Prosecutors won’t seek death penalty for defendant charged in pool killing

? Johnson County prosecutors said they won’t seek the death penalty against a man accused of killing a suburban Kansas City woman at the community swimming pool where she worked.

Though he called it “incredibly heinous,” Dist. Atty. Paul Morrison said Wednesday that the killing of 19-year-old Ali Kemp did not meet the legal criteria for the death penalty.

Benjamin Appleby, 30, was arrested under a different name last November in Bantam, Conn. The former pool cleaner pleaded not guilty last month to charges of first-degree capital murder and attempted rape in the June 2002 killing of the Kansas State University student.

Her battered body was discovered in a pump room by her father, Roger Kemp, who waged a national publicity campaign to help find her killer.

“I feel like I really let her down,” Kemp said, adding he felt the legal system gives too much protection to murderers.

To seek the death penalty in Kansas, Morrison said, a killing must fit two sets of criteria. Because the killing occurred in the course of an attempted rape, prosecutors were able to charge Appleby with capital murder.

The death penalty is a possible punishment for the charge, but only if there are aggravating factors.

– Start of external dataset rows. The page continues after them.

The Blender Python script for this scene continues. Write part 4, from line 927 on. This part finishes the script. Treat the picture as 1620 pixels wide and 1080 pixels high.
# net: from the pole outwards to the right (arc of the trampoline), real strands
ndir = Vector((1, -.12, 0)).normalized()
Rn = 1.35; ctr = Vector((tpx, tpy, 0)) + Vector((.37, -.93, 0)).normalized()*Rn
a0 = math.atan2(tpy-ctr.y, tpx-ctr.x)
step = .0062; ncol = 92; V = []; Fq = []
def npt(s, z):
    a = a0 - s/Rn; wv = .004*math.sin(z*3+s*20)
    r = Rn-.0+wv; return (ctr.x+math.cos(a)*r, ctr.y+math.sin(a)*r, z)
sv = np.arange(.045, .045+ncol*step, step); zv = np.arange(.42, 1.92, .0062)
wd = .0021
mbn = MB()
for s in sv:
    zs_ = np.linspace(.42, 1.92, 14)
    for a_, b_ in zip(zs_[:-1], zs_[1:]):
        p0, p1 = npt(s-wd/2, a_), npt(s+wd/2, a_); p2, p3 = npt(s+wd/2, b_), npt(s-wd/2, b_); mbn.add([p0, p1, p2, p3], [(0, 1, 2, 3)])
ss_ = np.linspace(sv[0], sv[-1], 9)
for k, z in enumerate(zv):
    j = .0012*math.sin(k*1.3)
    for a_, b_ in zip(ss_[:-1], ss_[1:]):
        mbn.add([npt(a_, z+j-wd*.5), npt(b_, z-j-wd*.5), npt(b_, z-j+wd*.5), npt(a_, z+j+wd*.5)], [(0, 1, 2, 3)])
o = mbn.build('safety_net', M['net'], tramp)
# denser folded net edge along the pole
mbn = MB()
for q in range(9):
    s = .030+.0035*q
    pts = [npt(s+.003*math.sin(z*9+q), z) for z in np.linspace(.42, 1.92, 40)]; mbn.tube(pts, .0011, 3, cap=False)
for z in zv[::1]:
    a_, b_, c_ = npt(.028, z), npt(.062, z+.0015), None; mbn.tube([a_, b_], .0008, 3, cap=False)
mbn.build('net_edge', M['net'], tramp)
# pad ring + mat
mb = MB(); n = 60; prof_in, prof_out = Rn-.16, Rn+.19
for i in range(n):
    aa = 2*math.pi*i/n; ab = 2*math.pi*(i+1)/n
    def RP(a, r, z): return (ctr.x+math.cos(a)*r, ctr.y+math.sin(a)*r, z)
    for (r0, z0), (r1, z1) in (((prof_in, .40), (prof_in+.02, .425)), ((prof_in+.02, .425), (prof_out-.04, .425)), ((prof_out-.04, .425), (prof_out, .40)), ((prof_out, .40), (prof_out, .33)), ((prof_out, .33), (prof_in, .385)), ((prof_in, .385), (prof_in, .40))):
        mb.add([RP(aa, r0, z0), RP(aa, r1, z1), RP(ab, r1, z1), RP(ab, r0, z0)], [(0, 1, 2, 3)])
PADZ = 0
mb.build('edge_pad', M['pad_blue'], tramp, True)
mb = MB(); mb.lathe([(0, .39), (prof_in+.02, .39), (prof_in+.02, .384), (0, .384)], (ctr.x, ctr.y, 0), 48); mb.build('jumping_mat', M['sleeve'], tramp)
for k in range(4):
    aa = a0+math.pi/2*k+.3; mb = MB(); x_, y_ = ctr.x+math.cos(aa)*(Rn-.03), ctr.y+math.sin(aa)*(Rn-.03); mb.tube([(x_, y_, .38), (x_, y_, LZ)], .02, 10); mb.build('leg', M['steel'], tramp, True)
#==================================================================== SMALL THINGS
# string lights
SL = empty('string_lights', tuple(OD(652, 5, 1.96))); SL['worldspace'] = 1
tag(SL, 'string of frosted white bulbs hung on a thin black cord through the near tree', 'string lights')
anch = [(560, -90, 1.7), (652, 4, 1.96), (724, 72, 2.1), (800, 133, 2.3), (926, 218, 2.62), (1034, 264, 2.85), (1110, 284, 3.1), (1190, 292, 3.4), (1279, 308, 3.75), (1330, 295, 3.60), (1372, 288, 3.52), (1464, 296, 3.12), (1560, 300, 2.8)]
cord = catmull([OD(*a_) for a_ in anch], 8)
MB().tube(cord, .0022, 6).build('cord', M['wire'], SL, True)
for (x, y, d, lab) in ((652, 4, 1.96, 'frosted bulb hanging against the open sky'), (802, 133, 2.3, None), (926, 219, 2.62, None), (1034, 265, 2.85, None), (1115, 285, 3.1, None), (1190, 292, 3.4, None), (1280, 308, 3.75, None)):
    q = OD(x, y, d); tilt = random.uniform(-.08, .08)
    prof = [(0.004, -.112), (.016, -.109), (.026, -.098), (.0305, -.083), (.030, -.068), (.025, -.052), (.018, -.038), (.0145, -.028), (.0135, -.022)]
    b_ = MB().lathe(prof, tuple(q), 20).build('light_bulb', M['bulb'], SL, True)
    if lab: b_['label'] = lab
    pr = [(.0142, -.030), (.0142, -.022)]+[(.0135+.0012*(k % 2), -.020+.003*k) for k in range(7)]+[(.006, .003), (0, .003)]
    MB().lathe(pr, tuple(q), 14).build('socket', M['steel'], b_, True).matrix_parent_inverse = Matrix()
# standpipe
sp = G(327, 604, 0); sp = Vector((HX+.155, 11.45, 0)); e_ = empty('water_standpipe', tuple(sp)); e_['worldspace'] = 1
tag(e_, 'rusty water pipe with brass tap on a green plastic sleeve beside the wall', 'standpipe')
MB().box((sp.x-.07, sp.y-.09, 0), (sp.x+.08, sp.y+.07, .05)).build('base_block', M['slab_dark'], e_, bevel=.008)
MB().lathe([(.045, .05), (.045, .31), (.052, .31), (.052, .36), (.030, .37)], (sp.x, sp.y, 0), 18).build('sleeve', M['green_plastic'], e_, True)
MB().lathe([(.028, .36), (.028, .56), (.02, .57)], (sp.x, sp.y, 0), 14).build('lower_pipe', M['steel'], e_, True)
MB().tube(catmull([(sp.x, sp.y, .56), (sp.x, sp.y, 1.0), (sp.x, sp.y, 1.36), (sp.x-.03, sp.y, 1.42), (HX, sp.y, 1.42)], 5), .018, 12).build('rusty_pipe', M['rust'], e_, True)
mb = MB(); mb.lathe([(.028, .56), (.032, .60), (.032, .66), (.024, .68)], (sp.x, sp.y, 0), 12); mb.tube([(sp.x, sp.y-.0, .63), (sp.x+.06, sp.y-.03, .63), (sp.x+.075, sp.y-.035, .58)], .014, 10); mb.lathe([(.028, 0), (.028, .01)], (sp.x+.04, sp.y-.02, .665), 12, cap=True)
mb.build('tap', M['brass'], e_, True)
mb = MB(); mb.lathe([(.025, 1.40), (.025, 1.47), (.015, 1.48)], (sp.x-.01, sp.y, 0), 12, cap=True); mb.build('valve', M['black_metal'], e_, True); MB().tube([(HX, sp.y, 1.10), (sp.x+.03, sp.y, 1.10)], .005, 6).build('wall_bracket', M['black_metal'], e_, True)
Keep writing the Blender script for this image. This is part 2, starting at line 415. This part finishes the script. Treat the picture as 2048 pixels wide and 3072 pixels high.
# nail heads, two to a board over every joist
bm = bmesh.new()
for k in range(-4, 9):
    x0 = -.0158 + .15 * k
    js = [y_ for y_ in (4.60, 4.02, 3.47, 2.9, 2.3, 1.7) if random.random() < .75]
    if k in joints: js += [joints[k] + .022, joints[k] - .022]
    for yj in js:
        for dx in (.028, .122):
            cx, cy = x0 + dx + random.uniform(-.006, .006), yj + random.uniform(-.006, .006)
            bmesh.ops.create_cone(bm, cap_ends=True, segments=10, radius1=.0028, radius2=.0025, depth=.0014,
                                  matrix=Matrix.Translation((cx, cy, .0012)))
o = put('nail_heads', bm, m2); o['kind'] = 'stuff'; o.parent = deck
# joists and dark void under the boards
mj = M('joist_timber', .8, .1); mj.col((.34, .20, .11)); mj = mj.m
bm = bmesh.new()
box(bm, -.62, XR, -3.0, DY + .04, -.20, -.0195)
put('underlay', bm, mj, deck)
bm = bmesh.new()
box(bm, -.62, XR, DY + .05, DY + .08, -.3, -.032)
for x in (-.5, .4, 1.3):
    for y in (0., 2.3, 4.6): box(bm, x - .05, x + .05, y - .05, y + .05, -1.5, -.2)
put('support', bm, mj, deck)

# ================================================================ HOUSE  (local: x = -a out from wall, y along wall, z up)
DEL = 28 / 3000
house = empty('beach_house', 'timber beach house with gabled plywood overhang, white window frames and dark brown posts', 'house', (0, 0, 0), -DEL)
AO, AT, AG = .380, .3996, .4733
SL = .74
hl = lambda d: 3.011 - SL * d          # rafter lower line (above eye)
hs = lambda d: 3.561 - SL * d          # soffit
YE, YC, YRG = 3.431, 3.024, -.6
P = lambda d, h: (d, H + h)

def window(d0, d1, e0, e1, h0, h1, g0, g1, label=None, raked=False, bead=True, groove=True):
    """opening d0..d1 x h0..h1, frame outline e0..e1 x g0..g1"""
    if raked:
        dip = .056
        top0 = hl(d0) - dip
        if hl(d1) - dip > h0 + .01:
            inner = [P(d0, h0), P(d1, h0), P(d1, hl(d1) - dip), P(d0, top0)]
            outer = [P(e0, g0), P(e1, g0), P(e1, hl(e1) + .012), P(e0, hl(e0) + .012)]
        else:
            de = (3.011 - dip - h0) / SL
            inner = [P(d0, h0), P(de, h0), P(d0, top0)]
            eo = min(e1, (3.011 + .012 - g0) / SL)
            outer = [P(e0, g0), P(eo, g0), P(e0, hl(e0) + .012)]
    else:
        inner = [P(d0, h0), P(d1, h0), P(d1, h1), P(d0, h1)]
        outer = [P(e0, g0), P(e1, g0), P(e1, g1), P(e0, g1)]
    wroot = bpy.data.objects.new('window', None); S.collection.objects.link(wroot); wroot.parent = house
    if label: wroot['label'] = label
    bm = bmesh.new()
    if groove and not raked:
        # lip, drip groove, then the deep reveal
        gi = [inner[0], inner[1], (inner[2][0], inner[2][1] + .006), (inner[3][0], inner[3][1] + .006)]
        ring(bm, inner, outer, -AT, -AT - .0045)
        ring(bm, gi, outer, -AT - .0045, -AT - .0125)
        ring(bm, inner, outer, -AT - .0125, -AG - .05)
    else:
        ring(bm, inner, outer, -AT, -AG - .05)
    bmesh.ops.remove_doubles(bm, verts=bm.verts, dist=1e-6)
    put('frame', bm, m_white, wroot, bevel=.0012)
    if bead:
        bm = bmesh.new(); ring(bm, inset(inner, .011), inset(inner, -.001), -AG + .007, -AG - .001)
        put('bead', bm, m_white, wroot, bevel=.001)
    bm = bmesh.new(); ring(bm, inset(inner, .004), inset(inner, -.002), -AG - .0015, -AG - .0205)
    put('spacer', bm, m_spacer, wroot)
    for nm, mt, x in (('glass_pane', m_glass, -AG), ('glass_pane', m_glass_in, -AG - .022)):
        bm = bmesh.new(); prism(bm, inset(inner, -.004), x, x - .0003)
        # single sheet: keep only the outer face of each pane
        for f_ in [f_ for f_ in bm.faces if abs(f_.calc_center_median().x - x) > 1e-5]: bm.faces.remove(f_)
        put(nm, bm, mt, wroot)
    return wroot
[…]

Such factors include a murder that is particularly heinous, atrocious or cruel or one committed for financial gain.

Morrison said all homicides are cruel to some extent, but appellate courts have interpreted the standard to apply to killings in which a victim is tortured or kidnapped or mutilated or made aware in advance that he or she would be killed.

“As horrible as this (Kemp) case is, it probably comes up a little short” in that regard, he said.

If Appleby is found guilty, Morrison said, he intends to push for a sentence of life in prison with no possibility of parole for at least 50 years.

Sarah Swain, an attorney with the firm representing Appleby, said Thursday that defense lawyers were happy with Morrison’s decision not to pursue the death penalty but that she did not believe Appleby could get a fair trial in Johnson County.

“He has already been tried and convicted by the media,” Swain said.

Johnson County District Court Judge Steve Leben has tentatively set a July 10 trial date.